There's a saying "give a man a fish, and you have fed him for a day."
People need capital - a fishing rod; a place to fish; or perhaps farming equipment and a place to farm, seed, yadda yadda.
People rarely are able to grow and make everything that they need, from food to water to shelter to nails to housing to wool, needles, a loom, butter churns, and so forth and so on. In short, people need to trade.
We could just barter - but that is not easy when you produce "farm wagons" or "rifles" and people have limited need for those particular products - how do you continue to acquire groceries when all the farmers in your neighborhood are satisfied with their capital good stocks?

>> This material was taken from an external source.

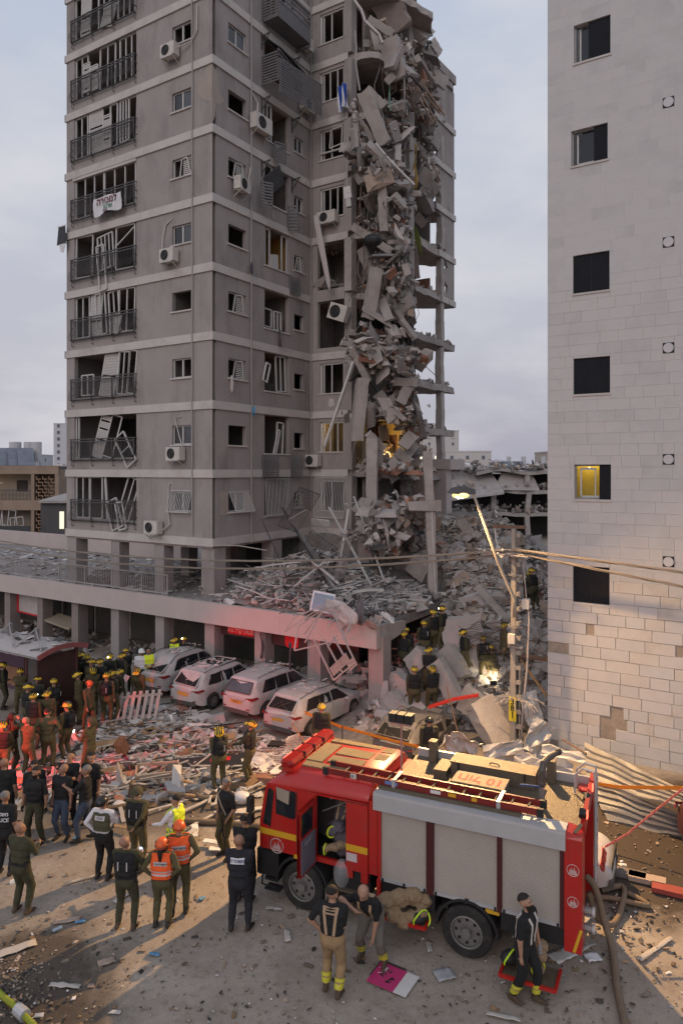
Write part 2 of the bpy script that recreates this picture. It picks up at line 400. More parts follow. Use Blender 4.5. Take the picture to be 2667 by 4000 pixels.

Enter "money", which can be defined as "the most tradable good." Many things have served as money - tobacco leaves, shells, iron, copper, silver, gold, sacks of wheat, barrels of oil. Some of these are not durable (wheat, oil). Some are not easily divisible ( diamonds, or Picasso paintings, for example ). Some are not scarce enough ( faith-based printed money, for instance ).
Gold and silver have held up well for thousands of years because they are durable, scarce, valued, divisible, portable, uniform, and identifiable. If you've ever held gold and silver coins in your hand, you'd recognize instantly that today's coins are cheap junk. Gold in particular is one of the densest metals known.
The main advantage of precious metals ( gold, silver, platinum, etc ) is that they can't be created out of paper and ink. Have a look at this image:

That Zimbabwe $100 trillion note is worth about as much as one egg nowadays.